REQUIREMENTS - Give back every line exactly as it appears, pictures excluded.

COLLECTED DATA -
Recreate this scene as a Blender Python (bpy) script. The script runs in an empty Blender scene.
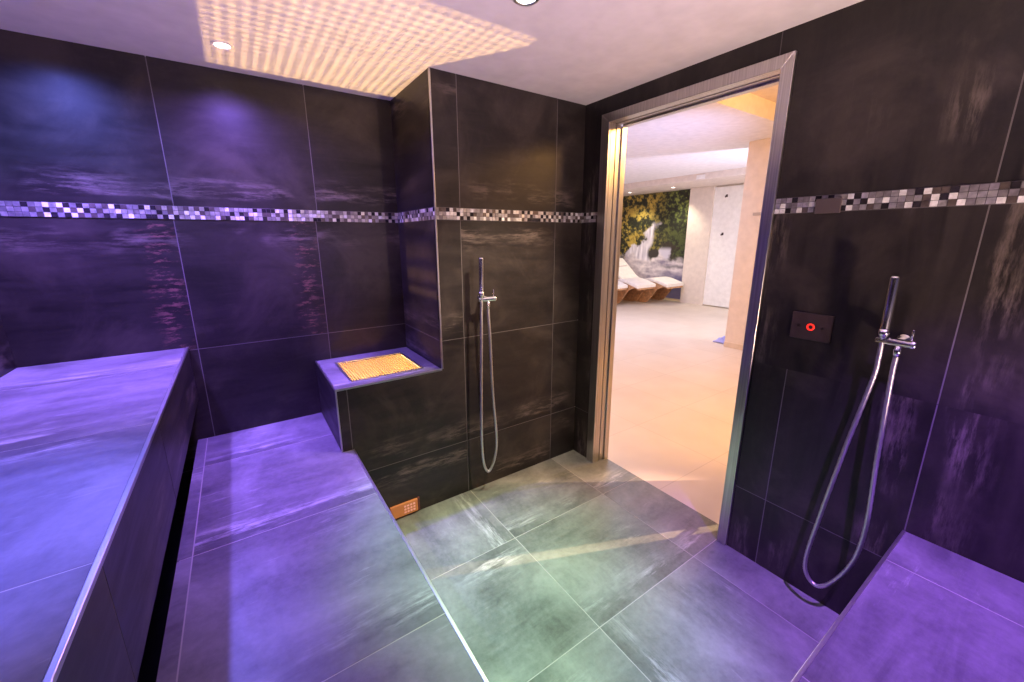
import bpy, bmesh, math, random
from mathutils import Vector, Matrix, noise
random.seed(7)
S = bpy.context.scene
C = S.collection

# ------------------------------------------------------------------ camera, world, exposure, big lamps
S.view_settings.view_transform = 'Standard'
S.view_settings.look = 'None'
S.view_settings.exposure = 0.0
S.view_settings.gamma = 1.0
S.view_settings.use_curve_mapping = False

cd = bpy.data.cameras.new('camera')
cam = bpy.data.objects.new('camera', cd)
C.objects.link(cam)
yaw, pitch, roll = math.radians(33.929), math.radians(-13.380), math.radians(-0.2266)
F = Vector((math.sin(yaw)*math.cos(pitch), math.cos(yaw)*math.cos(pitch), math.sin(pitch)))
R0 = F.cross(Vector((0, 0, 1))).normalized()
U0 = R0.cross(F)
Rv = R0*math.cos(roll) + U0*math.sin(roll)
Uv = U0*math.cos(roll) - R0*math.sin(roll)
M = Matrix((Rv, Uv, -F)).transposed().to_4x4()
M.translation = Vector((0, 0, 1.412))
cam.matrix_world = M
cd.sensor_width = 36.0
cd.lens = 399.48/1024*36.0
cd.shift_x = 0.00236
cd.shift_y = -0.00826
cd.clip_start = 0.02
S.camera = cam

w = bpy.data.worlds.new('world')
S.world = w
w.use_nodes = True
w.node_tree.nodes['Background'].inputs[0].default_value = (0.42, 0.32, 0.68, 1)
w.node_tree.nodes['Background'].inputs[1].default_value = 0.16
S.cycles.max_bounces = 8
S.cycles.diffuse_bounces = 5
S.cycles.sample_clamp_indirect = 6.0
S.cycles.caustics_reflective = False
S.cycles.caustics_refractive = False

ZC = 2.13          # steam room ceiling
XD = 1.737         # door wall face
YF = 1.8075        # shower wall face
XPL, ZP = 0.2855, 0.7585   # plinth side and top
YB = 2.33          # back wall face
XL = -0.7755       # left wall face
XP = 0.7993        # pier side face
YBACK = -1.3
ZM1, ZM2 = 1.5511, 1.4958
ZJ, ZJ2 = 0.905, 0.3176
OX = 1.842         # outer face of the door wall
ZO = 2.50          # ceiling of the lounge

def spot(name, loc, target, power, color, angle, blend=0.6, radius=0.03):
    d = bpy.data.lights.new(name, 'SPOT')
    d.energy = power; d.color = color
    d.spot_size = math.radians(angle); d.spot_blend = blend
    d.shadow_soft_size = radius
    o = bpy.data.objects.new(name, d); C.objects.link(o)
    o.location = loc
    o.rotation_euler = (Vector(target)-Vector(loc)).to_track_quat('-Z', 'Y').to_euler()
    return o

def area(name, loc, target, power, color, sx, sy):
    d = bpy.data.lights.new(name, 'AREA')
    d.energy = power; d.color = color; d.shape = 'RECTANGLE'; d.size = sx; d.size_y = sy
    o = bpy.data.objects.new(name, d); C.objects.link(o)
    o.location = loc
    o.rotation_euler = (Vector(target)-Vector(loc)).to_track_quat('-Z', 'Y').to_euler()
    return o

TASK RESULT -
Recreate this scene as a Blender Python (bpy) script. The script runs in an empty Blender scene.
import bpy, bmesh, math, random
from mathutils import Vector, Matrix, noise
random.seed(7)
S = bpy.context.scene
C = S.collection

# ------------------------------------------------------------------ camera, world, exposure, big lamps
S.view_settings.view_transform = 'Standard'
S.view_settings.look = 'None'
S.view_settings.exposure = 0.0
S.view_settings.gamma = 1.0
S.view_settings.use_curve_mapping = False

cd = bpy.data.cameras.new('camera')
cam = bpy.data.objects.new('camera', cd)
C.objects.link(cam)
yaw, pitch, roll = math.radians(33.929), math.radians(-13.380), math.radians(-0.2266)
F = Vector((math.sin(yaw)*math.cos(pitch), math.cos(yaw)*math.cos(pitch), math.sin(pitch)))
R0 = F.cross(Vector((0, 0, 1))).normalized()
U0 = R0.cross(F)
Rv = R0*math.cos(roll) + U0*math.sin(roll)
Uv = U0*math.cos(roll) - R0*math.sin(roll)
M = Matrix((Rv, Uv, -F)).transposed().to_4x4()
M.translation = Vector((0, 0, 1.412))
cam.matrix_world = M
cd.sensor_width = 36.0
cd.lens = 399.48/1024*36.0
cd.shift_x = 0.00236
cd.shift_y = -0.00826
cd.clip_start = 0.02
S.camera = cam

w = bpy.data.worlds.new('world')
S.world = w
w.use_nodes = True
w.node_tree.nodes['Background'].inputs[0].default_value = (0.42, 0.32, 0.68, 1)
w.node_tree.nodes['Background'].inputs[1].default_value = 0.16
S.cycles.max_bounces = 8
S.cycles.diffuse_bounces = 5
S.cycles.sample_clamp_indirect = 6.0
S.cycles.caustics_reflective = False
S.cycles.caustics_refractive = False

ZC = 2.13          # steam room ceiling
XD = 1.737         # door wall face
YF = 1.8075        # shower wall face
XPL, ZP = 0.2855, 0.7585   # plinth side and top
YB = 2.33          # back wall face
XL = -0.7755       # left wall face
XP = 0.7993        # pier side face
YBACK = -1.3
ZM1, ZM2 = 1.5511, 1.4958
ZJ, ZJ2 = 0.905, 0.3176
OX = 1.842         # outer face of the door wall
ZO = 2.50          # ceiling of the lounge

def spot(name, loc, target, power, color, angle, blend=0.6, radius=0.03):
    d = bpy.data.lights.new(name, 'SPOT')
    d.energy = power; d.color = color
    d.spot_size = math.radians(angle); d.spot_blend = blend
    d.shadow_soft_size = radius
    o = bpy.data.objects.new(name, d); C.objects.link(o)
    o.location = loc
    o.rotation_euler = (Vector(target)-Vector(loc)).to_track_quat('-Z', 'Y').to_euler()
    return o

def area(name, loc, target, power, color, sx, sy):
    d = bpy.data.lights.new(name, 'AREA')
    d.energy = power; d.color = color; d.shape = 'RECTANGLE'; d.size = sx; d.size_y = sy
    o = bpy.data.objects.new(name, d); C.objects.link(o)
    o.location = loc
    o.rotation_euler = (Vector(target)-Vector(loc)).to_track_quat('-Z', 'Y').to_euler()
    return o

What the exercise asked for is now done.